PRESENCE OF MIND IS A HARD THING FOR BUSY PEOPLE TO ACHIEVE. The more we try to do, the less we think about our doings. Most days find us rushing through a crowded agenda, and we have little opportunity to concentrate. Our minds are pulled forward so urgently by the next thing that has to be done, they don’t get a chance to dwell fully on the words and deeds of the current moment.

Consider Terence’s statement quoted above: “Take care and say this with presence of mind.” How much of what any of us have said in the last twenty-four hours has been said “with presence of mind”? Probably not more than a small fraction. Frankly, most of our words are said while our minds are on “automatic,” and most of our deeds fall into the category of “going with the flow.” If you don’t have that problem, then you’re living on a level that most of us haven’t reached.

But what is “presence of mind”? Might it not mean that we not only think consciously about what we say and do, but also savor these things as they are happening? Assuming that what we’re doing is what we ought to be doing, we miss a great opportunity if, as we act, we don’t consider and enjoy our actions, gratefully aware of (1) ourselves, (2) our deeds, and (3) those with whom we may be interacting. Life is made up of moments, and if we’re not “present” in these as they pass by, then there is simply no other happiness we can enjoy.

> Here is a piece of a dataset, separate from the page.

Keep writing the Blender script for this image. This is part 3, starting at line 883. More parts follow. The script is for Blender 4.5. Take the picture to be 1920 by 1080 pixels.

When we fail in the matter of presence one of the more tragic aspects of the problem is that others fail to receive from us the acknowledgment they deserve. In these days of multi-channel communications, it’s rare to communicate with anyone, even face to face, and feel that you have that person’s undivided attention. We’re torn and divided. We’re simply not present for one another anymore.

But try it, even once or twice a day, and see what a great difference it makes. As you interact with someone, honor that person by being fully and completely present for them. Say by the attention you devote to them, “I am aware of you. I am conscious of you. I am taking thought for you, and in this moment, I am at your service.”

“The greatest gift you can give another is the purity of your attention” (Richard Moss).